There's a presentation online somewhere that explains how they did the effects (plus the actual demo if you want to run it). It uses a ton of DX10 features, such as hardware particles, geometry shader effects, etc. But I'm sure you can do a lot of the effects in DX9.
Yes, I saw that demo its very good! :D but it has some limitations that is problematic in my case, the ATI implementation overlays a rain layer in front of the camera, so when you turn your camera up the rain will actually feel like raining in the wrong direction, the ATI demo just limits the camera freedom to avoid this problem..
take only splatters from that demo :)
For very intense rain you could probably randomize splashes all over the place.. Noone is going to follow the drops througout the screen and see where they land
____________________________Bjarni Arnasonbjarni.us
Quote:Original post by Rasmadrak
I personally see no reason why each raindrop couldn't be using collision detection.. it's not exactly as ray-testing once for each raindrop is a lot of stress on the cpu, not since there's probably only 300-400 drops going on at any given time.


It's even better than that. There's no memory overhead (flagging the triangles that can be splashed); there's no additional human workload (it's automatic).

And I must point out that you only need to do a ray-cast when the rain drop is spawned, not every frame. So all that matters is in average how many rain drops are created every frame.

Y.
Quote:Original post by Ysaneya
Quote:Original post by Rasmadrak
I personally see no reason why each raindrop couldn't be using collision detection.. it's not exactly as ray-testing once for each raindrop is a lot of stress on the cpu, not since there's probably only 300-400 drops going on at any given time.


It's even better than that. There's no memory overhead (flagging the triangles that can be splashed); there's no additional human workload (it's automatic).

And I must point out that you only need to do a ray-cast when the rain drop is spawned, not every frame. So all that matters is in average how many rain drops are created every frame.


Adding onto that for static objects, you can add a minimum height value to the particle. The raycasts will be done against static entities only when particles spawn giving the minimum height for static objects.

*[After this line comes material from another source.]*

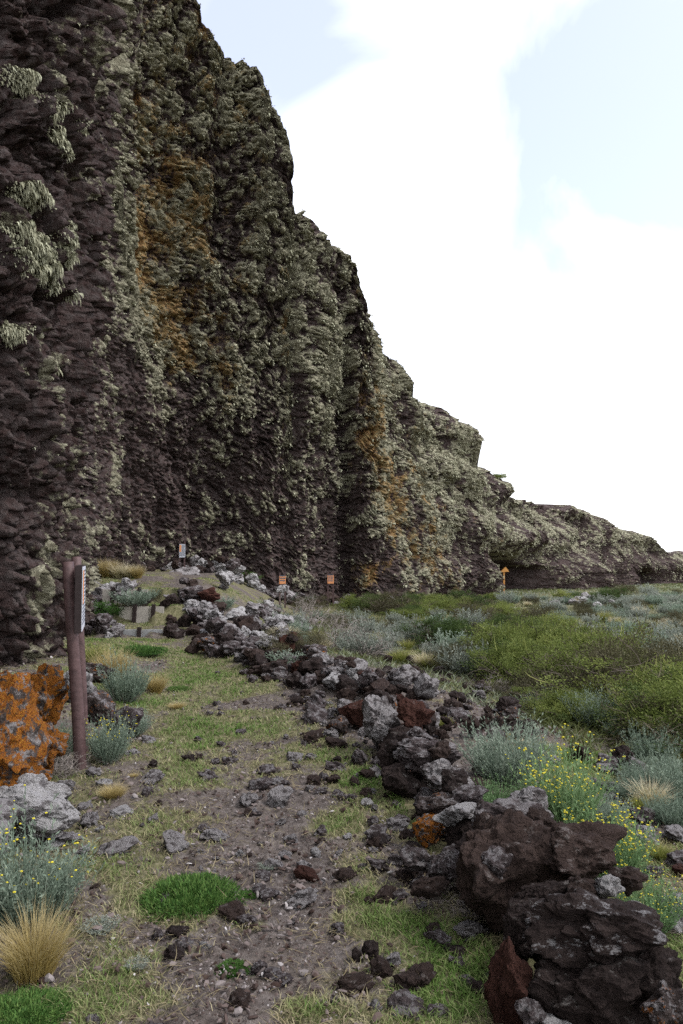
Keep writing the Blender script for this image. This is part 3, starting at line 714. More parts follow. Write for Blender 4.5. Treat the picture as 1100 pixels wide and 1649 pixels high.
for (px, py, w, h, mat) in ((145, 1322, 34, 26, 'grey'), (135, 1298, 26, 18, 'grey'), (196, 1308, 40, 16, 'whitish'), (245, 1253, 44, 14, 'grey'), (212, 1212, 24, 14, 'whitish'), (240, 1192, 26, 16, 'grey'), (170, 1262, 26, 14, 'whitish'), (160, 1335, 16, 12, 'whitish'), (285, 1500, 34, 22, 'dark lava'),
                            (265, 1448, 46, 20, 'purplish'), (280, 1535, 34, 30, 'dark lava'), (255, 1505, 30, 22, 'purplish'), (105, 1265, 30, 20, 'grey'), (150, 1242, 24, 18, 'grey'), (190, 1365, 60, 26, 'grey'), (280, 1358, 46, 26, 'grey'), (85, 1360, 34, 20, 'whitish'), (130, 1372, 34, 20, 'whitish'),
                            (105, 1350, 46, 20, 'grey'), (335, 1250, 30, 18, 'purplish'), (420, 1265, 40, 24, 'purplish'), (450, 1285, 44, 36, 'grey'), (400, 1290, 30, 22, 'grey'), (345, 1345, 42, 18, 'grey'), (485, 1448, 50, 26, 'grey'), (510, 1372, 18, 20, 'whitish'), (495, 1408, 34, 22, 'rust red'),
                            (440, 1392, 26, 18, 'grey'), (425, 1412, 30, 18, 'purplish'), (435, 1440, 28, 18, 'purplish'), (375, 1470, 40, 28, 'brown'), (398, 1482, 30, 20, 'purplish'), (460, 1378, 20, 14, 'grey'), (545, 1495, 28, 20, 'purplish'), (597, 1532, 24, 26, 'dark lava'), (575, 1540, 20, 30, 'dark lava'),
                            (632, 1548, 24, 20, 'grey'), (735, 1532, 26, 20, 'dark lava'), (740, 1550, 32, 18, 'purplish'), (668, 1572, 70, 30, 'brown'), (655, 1622, 58, 34, 'purplish'), (575, 1585, 60, 30, 'brown'), (385, 1610, 44, 30, 'brown'), (605, 1620, 26, 20, 'grey'), (330, 1525, 22, 14, 'whitish'),
                            (540, 1235, 30, 20, 'purplish'), (580, 1222, 26, 34, 'purplish'), (430, 1240, 34, 16, 'purplish'), (475, 1220, 30, 16, 'grey'), (545, 1195, 40, 20, 'brown'), (370, 1225, 30, 12, 'purplish'), (505, 1185, 34, 20, 'brown'), (860, 1640, 40, 20, 'grey'), (700, 1500, 30, 14, 'brown'), (455, 1580, 30, 16, 'purplish'),
                            (640, 1330, 34, 22, 'grey'), (620, 1350, 24, 16, 'purplish'), (655, 1345, 26, 18, 'brown'), (640, 1385, 34, 24, 'purplish'), (600, 1370, 22, 14, 'grey'), (560, 1348, 18, 12, 'whitish'), (655, 1410, 34, 18, 'brown'), (620, 1440, 40, 20, 'brown'), (670, 1365, 30, 20, 'dark lava')):
    x, y, z = ground_at(px, py + h * .3)
    drop('loose_stone', x, y, w * y / F / 2, mat, 'loose', 5 if w > 28 else 4, .3, heap=False, flat=h / w * .95 + .1)
# stones lying about on the trodden path
for k in range(110):
    y = 2.8 + 9 * rng.rand() ** 1.3; x = float(wall_x(y)) - .18 - abs(rng.normal()) * .38
    drop('loose_stone', x, y, rng.uniform(.014, .05) * (1 + .05 * y), pick({'purplish': 5, 'grey': 3, 'brown': 4, 'dark lava': 1, 'whitish': .5}), 'loose', 4, .28, heap=False)
cnt = 0
while cnt < 110:
    y = rng.uniform(2.3, 8.5) ** 1.0; mid = np.interp(y, [1, 3, 4.5, 6, 8], [-.33, -.35, -.33, -.45, -.9])
    x = mid + rng.normal() * (.22 + .035 * y) if rng.rand() < .72 else rng.uniform(-1.6, float(wall_x(y)) - .3)
    if x > wall_x(y) - .25 or rng.rand() < .5 * green(x, y): continue
    drop('loose_stone', x, y, rng.uniform(.012, .034) * (1 + .05 * y), pick({'purplish': 6, 'grey': 5, 'brown': 2.5, 'dark lava': .2, 'whitish': .6, 'rust red': .15}), 'loose', 4, .3, heap=False); cnt += 1

# ------------------------------------------------------------------ gravel (uncountable chips)
def build_gravel():
    rg = np.random.RandomState(5); V0, F0 = ico(1)
    pts = []; want = 30000
    y = 1.9 + 10 * rg.rand(want * 3) ** 1.9; x = rg.uniform(-1, 1, want * 3) * (.25 + .5 * y)
    r = x - wall_x(y); g = green(x, y)
    keep = (rg.rand(len(x)) < np.clip(1.05 - g * 1.0, .06, 1) ** 1.5) & (r < 6)
    x, y = x[keep][:want], y[keep][:want]; n = len(x)
    s = rg.lognormal(-5.35, .6, n) * (1 + .06 * y); s = np.clip(s, .0022, .022)
    z = zg(x, y) + s * .3 + .012
    A = rg.normal(size=(n, 3, 3)); A = A / np.linalg.norm(A, axis=2, keepdims=True)
    sc = rg.uniform(.55, 1.2, (n, 12, 1)) * np.array([1, 1, .7])
    V = np.einsum('vk,nkj->nvj', V0, A * .45 + np.eye(3) * .8) * sc * s[:, None, None] * 1.0 + np.stack([x, y, z], 1)[:, None]
    f = (np.arange(n)[:, None, None] * 12 + F0[None]).reshape(-1, 3)
    tint = np.repeat(rg.rand(n), 12)
    m, nt, b = new_mat('gravel_stone'); q = N(nt); rough(b)
    q.link(q.ramp(q.attr('tint'), [(0, (.035, .022, .018)), (.4, (.085, .062, .056)), (.75, (.15, .125, .12)), (.97, (.22, .20, .20)), (1, (.42, .40, .40))]), b.inputs['Base Color'])
    put('gravel', mesh_from('gravel', V.reshape(-1, 3), [f], {'tint': tint}, False, m), kind='stuff')
build_gravel()

# ------------------------------------------------------------------ grass on the path and bank, ground cover of the meadow
def build_grass():
    rg = np.random.RandomState(6)
    n = 950000
    y = 1.9 + 20 * rg.rand(n) ** 2.1; x = rg.uniform(-1, 1.5, n) * (.25 + .5 * y)
    g = green(x, y); r = x - wall_x(y)
    clump = .5 + .5 * perlin(P3(x * 9, y * 9, 2.)) * 1.6
    keep = rg.rand(n) < np.clip((g - .30) * 1.5, 0.015, 1) * np.clip(clump + .15, .05, 1)
    keep &= ~((np.abs(r) < .22) & (y < 12) & (y > 2.4))
    x, y, g = x[keep], y[keep], g[keep]; n = len(x)
    P = np.stack([x, y, zg(x, y) + .0], 1)
    a = rg.rand(n) * 6.283; o = np.stack([np.cos(a), np.sin(a), np.zeros(n)], 1)
    D0 = o * .35 + [0, 0, 1]; D1 = o * rg.uniform(.5, 1.6, (n, 1)) + [0, 0, .25]
    L = rg.uniform(.018, .055, n) * (.7 + .5 * np.clip(g, 0, 1)); Wd = .0022 + .0009 * y
    V, Fs, A = strips(P, D0, D1, L, Wd, 2, rg)
    tint = np.clip(1.08 - .75 * g + rg.normal(size=n) * .2 - .25 * perlin(P3(x * 1.6, y * 1.6, 12.)), 0, 1)
    A['tint'] = np.repeat(tint, 5)
    put('grass', mesh_from('grass', V, Fs, A, False, M['grass']), kind='stuff')
    # dry litter lying flat
    n = 60000
    y = 1.9 + 9 * rg.rand(n) ** 1.6; x = rg.uniform(-1, 1, n) * (.25 + .5 * y); g = green(x, y)
    keep = rg.rand(n) < np.clip(1.1 - np.abs(g - .42) * 2.2, .1, 1) * np.clip(.5 + perlin(P3(x * 4, y * 4, 21.)), 0.05, 1)
    x, y = x[keep], y[keep]; n = len(x)
    a = rg.rand(n) * 6.283; o = np.stack([np.cos(a), np.sin(a), np.zeros(n)], 1)
    V, Fs, A = strips(np.stack([x, y, zg(x, y) + .015], 1), o + [0, 0, .35], o * .8 + rg.normal(size=(n, 3)) * .5 - [0, 0, .2], rg.uniform(.03, .10, n), .002 + .0006 * y, 2, rg)
    put('dry_litter', mesh_from('dry_litter', V, Fs, A, False, M['dry_grass']), kind='stuff')
    # meadow cover
    n = 190000
    y = 3 + 77 * rg.rand(n) ** 1.5; x = rg.uniform(-.1, .75, n) * y * 1.05
    r = x - wall_x(y); keep = (r > 1.2 + .6 * ss(12, 6, y)) & (rg.rand(n) < np.clip(.5 + 1.1 * perlin(P3(x * .7, y * .7, 14.)), .1, 1))
    keep &= ~((x < -1.2) & (y > 24))
    x, y = x[keep], y[keep]; n = len(x)
    a = rg.rand(n) * 6.283; o = np.stack([np.cos(a), np.sin(a), np.zeros(n)], 1)
    V, Fs, A = strips(np.stack([x, y, zg(x, y)], 1), o * .5 + [0, 0, 1], o * 1.2 + [0, 0, .4], rg.uniform(.06, .2, n), .006 + .0011 * y, 2, rg)
    tn = np.clip(.5 + .9 * perlin(P3(x * .45, y * .45, 3.)) + .25 * rg.normal(size=n), 0, 1); A['tint'] = np.repeat(tn, 5)
    m = plant_mat('meadow_herb', [(0, (.06, .075, .02)), (.3, (.11, .125, .04)), (.5, (.17, .20, .13)), (.75, (.25, .28, .20)), (1, (.40, .38, .24))])
    put('meadow_cover', mesh_from('meadow_cover', V, Fs, A, False, m), kind='stuff')
build_grass()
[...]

Then if you choose to perform collision on moving objects you can use spatial partitioning to find if any moving objects need to be tested. A trivial distance equation can be done which costs nothing (as long as you don't use square root). If the distance is greater than the velocity of the rain drop and the object then it's impossible for a collision to occur.

Performing this in conjunction with spatial partitioning makes testing for moving or static entities extremely cheap. Even cheaper if you use grid spatial partitioning and just do 3DDDA then it's almost free (store the 3DDDA variables in the particle and you'll see why).